Hog casings, washed out and soaked in tepid water for 2 hours before use.

The above quantity should make about 7 sausages

 

Preparation

I use a food mixer with a meat mincing and sausage stuffing attachment to make all of my sausages; this works very well indeed (Fig 1). Try to keep your mix cold as this helps retain the fats in globule form. The mincing plate should be a large one, the largest that comes with the machine. You can use the dough hook to mix in all other ingredients but I do it by hand.

 

Once all of the ingredients are mixed together, put them into your sausage stuffer/food mixer and fill your sausage.

 

Keep the casing wet whilst working with it. Slide the casing onto the funnel then tie a knot on the end of the casing, once you begin extruding hold the skin back a little to ensure the end is fully filled up with mix.

 

Extrude one full coil, until you run out of mix, then tie off the other end. Decide the length of sausage you want and nip the extrusion with your fingers to separate sausages I would suggest lengths of no more than 12 inches (30cm). Nip and twist the casing once one way, then move to the next link and nip and twist the other way, repeat all the way along the entire coil.

 

I also tie butchers string in between each link down the whole length of the sausage. I do this for no reason other than the Italians do this with some sausages, it looks good and when you hang the links in one length, you can just remove the sausage and leave the rest to hang (Fig 2).

  Figure 1

Figure 2

 

Any air pockets or blisters can be removed by using a sterile needle to prick the pocket of air. Prick each sausage 4 or 5 times.

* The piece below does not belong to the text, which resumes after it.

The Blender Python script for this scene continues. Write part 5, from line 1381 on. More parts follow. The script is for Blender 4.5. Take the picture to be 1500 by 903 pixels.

Hang the sausages to cure 18 to 20 days at 60°F-75°F (18°C-21°C). These can then be wrapped in foil and refrigerated, for up to 6 months.

As the sausage hangs, the meat ferments. White mould will form on the outside of the casing. This mould is part of the Penicilium Candidum family and quite normal, in fact, it's desirable. After about three weeks, you'll have a firm salami-like sausage with balanced flavour and a sour tang from the fermentation. If the sausage forms other coloured mould, this can be wiped away using a kitchen cloth that has been soaked in Malt Vinegar.

I hope you enjoy this lovely garlicky/meaty feast, it is a welcome addition to any Charcuterie platter. Simply slice and enjoy with some crisp French bread accompanied by Pickles or on its own. I think the French slice theirs too thickly – try slicing it very thin, it's so much easier to chew.